In Israel, cabinet officials and others remain divided. Meir Dagan, the recently retired head of the spy agency Mossad, called an attack against Iran "the stupidest idea I've ever heard."

Indeed, such a war would be no piece of cake, as the invasion of Iraq was misleadingly portrayed. The world is unlikely to just move on after a strike and an Iranian response. Unless an attack is authorized by the United Nations Security Council, a distant prospect at best, it would almost certainly plunge the Middle East deeper into turmoil, roil Western relations with the Muslim world, refuel Islamist extremism, disrupt the Arab awakening, damage the international oil market and weaken the precarious international economy.

Assuming the likely near-term inadequacy of sanctions, the essential question boils down to this: Which is worse, the bomb or the bombing? Relying on post-facto deterrence, as we do with U.S., Russian, British, French, Chinese, Indian, Pakistani, North Korean and (presumed) Israeli weapons? Or attacking Iran to destroy its capability, or at least delay a nuclear breakthrough?

Separately, there is another casus belli developing in Syria, where Bashar al-Assad's regime has evidently decided to destroy the country's opposition, killing as many as it takes in the process, using military force against the civilian population. Will the world stand by and let it happen? Should it?

Where does all this leave Canada, with its comparatively small but not inconsequential and quite capable military? On CTV's Question Period this weekend, Mr. Mackay recalled the centrality of the Security Council to any intervention in Syria. And regarding Iran, he described the military option as "the least preferable." Last week, Foreign Minister John Baird said Canada "will continue to work with its like-minded allies to take the necessary action for Iran to abandon its nuclear program. … It is not a question of if, but to what extent, we will act in response to this report." Prime Minister Stephen Harper has repeatedly portrayed Israel as an ally. What is this government, the most pro-Israeli in Canadian history, planning to do?

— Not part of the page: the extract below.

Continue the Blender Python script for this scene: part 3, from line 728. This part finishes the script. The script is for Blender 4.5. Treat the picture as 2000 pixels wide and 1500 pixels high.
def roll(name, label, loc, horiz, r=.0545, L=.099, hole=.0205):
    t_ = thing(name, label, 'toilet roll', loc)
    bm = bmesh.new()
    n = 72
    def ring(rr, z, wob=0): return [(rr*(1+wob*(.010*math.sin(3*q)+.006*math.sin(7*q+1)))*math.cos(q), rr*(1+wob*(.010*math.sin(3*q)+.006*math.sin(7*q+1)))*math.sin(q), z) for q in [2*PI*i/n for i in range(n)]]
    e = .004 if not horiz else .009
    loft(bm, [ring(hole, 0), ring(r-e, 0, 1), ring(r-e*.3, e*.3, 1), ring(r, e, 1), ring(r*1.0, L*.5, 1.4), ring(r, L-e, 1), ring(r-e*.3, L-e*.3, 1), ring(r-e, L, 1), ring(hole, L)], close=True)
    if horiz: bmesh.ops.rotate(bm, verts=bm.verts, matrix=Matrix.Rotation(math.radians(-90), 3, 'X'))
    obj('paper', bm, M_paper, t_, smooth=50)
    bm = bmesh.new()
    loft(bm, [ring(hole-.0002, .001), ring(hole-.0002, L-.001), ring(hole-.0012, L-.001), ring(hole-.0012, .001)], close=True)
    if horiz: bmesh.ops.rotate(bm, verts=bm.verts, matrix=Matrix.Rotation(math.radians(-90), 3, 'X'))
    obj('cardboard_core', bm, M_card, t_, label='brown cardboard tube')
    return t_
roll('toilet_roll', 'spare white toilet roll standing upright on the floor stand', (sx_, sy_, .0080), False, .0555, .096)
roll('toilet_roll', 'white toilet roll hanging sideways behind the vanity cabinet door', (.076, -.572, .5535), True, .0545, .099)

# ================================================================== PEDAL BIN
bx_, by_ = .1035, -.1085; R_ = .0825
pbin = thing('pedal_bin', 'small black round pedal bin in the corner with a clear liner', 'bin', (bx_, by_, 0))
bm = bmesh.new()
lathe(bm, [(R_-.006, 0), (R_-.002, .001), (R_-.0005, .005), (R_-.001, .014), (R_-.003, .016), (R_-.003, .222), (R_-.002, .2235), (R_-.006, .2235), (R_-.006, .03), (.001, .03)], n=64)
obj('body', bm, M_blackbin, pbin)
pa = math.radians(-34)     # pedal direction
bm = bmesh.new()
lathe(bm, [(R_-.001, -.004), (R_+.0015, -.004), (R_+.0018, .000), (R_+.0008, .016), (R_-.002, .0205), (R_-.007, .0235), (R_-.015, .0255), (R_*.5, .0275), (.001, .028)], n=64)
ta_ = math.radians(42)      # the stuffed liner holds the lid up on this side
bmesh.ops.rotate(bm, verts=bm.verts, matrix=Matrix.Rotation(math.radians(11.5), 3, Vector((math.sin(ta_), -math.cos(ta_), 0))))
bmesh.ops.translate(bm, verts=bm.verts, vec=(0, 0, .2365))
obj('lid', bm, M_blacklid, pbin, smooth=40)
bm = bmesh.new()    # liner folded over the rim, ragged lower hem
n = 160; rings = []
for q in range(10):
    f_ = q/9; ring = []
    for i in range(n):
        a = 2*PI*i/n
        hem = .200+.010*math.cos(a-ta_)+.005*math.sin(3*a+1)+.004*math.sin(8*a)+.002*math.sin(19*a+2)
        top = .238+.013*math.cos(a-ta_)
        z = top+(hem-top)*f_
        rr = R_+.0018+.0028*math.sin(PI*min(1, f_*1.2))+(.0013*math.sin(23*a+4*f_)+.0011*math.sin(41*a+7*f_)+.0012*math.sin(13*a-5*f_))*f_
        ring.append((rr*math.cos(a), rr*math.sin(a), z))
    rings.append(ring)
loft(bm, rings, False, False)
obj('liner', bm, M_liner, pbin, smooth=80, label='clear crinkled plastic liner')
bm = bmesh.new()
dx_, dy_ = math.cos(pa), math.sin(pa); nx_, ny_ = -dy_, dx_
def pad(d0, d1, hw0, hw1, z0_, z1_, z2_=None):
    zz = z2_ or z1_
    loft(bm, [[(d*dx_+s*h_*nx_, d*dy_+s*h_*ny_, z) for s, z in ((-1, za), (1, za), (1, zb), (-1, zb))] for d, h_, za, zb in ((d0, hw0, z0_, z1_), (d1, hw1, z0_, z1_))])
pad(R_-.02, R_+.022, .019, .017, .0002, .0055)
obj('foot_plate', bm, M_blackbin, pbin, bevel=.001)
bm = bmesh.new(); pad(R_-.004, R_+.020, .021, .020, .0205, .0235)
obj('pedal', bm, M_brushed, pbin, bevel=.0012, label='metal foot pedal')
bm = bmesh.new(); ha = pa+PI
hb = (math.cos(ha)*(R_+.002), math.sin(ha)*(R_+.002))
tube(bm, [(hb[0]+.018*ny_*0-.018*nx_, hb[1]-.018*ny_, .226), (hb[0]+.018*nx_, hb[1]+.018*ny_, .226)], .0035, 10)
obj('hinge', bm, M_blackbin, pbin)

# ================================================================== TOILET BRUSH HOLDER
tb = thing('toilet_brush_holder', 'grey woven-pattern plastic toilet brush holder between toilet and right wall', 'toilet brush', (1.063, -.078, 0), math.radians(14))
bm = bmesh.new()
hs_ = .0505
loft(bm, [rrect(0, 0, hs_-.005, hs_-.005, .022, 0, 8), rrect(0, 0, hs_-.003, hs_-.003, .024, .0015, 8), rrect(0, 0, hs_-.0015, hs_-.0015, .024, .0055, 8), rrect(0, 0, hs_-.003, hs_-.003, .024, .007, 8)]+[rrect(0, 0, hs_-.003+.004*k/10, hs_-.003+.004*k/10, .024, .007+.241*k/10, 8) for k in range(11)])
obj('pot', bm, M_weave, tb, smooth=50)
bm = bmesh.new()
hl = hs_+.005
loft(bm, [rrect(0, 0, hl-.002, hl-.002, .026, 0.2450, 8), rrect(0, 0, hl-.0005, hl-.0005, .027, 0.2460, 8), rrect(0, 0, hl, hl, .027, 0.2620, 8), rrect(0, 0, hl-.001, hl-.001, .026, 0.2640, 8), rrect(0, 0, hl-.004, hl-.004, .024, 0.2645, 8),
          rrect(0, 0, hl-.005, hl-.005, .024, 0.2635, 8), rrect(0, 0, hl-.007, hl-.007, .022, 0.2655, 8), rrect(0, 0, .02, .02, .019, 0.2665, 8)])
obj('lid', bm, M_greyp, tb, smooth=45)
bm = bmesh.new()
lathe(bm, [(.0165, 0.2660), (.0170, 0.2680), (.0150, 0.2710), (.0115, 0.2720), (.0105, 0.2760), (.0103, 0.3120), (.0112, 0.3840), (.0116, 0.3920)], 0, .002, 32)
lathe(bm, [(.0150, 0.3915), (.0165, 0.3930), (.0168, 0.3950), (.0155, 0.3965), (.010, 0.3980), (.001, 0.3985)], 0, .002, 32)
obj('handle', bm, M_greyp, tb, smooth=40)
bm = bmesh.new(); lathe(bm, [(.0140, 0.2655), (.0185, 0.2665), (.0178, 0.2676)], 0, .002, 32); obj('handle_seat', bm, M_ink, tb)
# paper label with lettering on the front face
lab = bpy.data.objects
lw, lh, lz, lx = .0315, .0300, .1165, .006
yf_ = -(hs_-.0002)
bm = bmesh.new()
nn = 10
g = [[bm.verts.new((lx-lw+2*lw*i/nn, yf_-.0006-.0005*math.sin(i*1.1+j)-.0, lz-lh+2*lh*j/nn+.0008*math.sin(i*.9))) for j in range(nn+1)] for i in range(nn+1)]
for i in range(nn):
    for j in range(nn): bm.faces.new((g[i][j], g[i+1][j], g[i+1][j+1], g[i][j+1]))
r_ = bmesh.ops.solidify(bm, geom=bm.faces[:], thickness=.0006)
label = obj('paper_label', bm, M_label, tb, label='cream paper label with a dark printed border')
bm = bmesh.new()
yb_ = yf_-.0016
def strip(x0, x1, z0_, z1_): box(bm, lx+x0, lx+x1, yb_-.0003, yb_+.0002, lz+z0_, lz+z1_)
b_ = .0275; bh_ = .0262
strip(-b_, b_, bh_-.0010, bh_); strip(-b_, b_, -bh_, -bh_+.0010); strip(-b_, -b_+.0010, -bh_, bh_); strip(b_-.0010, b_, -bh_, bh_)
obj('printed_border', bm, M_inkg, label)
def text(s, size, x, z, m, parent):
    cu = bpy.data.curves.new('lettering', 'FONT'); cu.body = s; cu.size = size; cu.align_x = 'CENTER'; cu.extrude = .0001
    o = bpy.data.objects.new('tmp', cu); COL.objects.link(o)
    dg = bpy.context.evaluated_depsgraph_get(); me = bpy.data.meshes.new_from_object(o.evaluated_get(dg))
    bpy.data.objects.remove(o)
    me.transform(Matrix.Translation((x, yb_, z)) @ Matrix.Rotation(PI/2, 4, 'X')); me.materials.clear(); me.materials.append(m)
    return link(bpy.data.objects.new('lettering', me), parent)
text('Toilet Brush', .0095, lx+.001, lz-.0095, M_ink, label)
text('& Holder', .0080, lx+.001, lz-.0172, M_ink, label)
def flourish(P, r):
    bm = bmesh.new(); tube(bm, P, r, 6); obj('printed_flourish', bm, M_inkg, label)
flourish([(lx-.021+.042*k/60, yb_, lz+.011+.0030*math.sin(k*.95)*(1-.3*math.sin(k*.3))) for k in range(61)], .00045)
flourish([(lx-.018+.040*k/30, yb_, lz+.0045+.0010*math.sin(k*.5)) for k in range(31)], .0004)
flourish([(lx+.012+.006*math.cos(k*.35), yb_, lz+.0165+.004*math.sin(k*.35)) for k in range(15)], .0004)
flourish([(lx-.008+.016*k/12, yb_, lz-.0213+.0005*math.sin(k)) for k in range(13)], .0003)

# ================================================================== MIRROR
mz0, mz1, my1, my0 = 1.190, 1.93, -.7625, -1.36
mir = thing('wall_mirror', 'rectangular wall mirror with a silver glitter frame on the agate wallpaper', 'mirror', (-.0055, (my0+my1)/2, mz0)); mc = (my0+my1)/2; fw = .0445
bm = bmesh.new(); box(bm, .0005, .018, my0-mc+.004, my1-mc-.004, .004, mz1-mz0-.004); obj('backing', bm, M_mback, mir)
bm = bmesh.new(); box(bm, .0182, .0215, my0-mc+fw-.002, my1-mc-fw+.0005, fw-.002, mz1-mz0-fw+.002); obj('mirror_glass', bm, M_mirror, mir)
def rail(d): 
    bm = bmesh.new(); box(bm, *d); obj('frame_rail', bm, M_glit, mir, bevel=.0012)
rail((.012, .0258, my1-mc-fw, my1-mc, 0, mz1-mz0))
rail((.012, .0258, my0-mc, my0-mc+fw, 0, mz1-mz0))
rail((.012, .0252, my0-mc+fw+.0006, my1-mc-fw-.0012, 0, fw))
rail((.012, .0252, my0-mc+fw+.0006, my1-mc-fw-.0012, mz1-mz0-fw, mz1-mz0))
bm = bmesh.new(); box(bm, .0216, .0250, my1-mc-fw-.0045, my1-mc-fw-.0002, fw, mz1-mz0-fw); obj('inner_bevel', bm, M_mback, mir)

Major Canadian interests are potentially at risk, including the integrity of the international nuclear non-proliferation regime, respect for international law, the safety of friends and kin in the region, the health of the global economy and the preservation of the public peace at home. Canadians need to engage and come to as common a view as possible on how to protect our interests and project our values in the Middle East before we find ourselves drifting into war. This issue is too important to be left to politicians and politics as usual.

Paul Heinbecker is a former Canadian ambassador to the UN. He is author of Getting Back in the Game, director of the Laurier Centre for Global Relations and distinguished fellow at the Centre for International Governance Innovation in Waterloo, Ont. This article does not necessarily reflect the views of these institutions.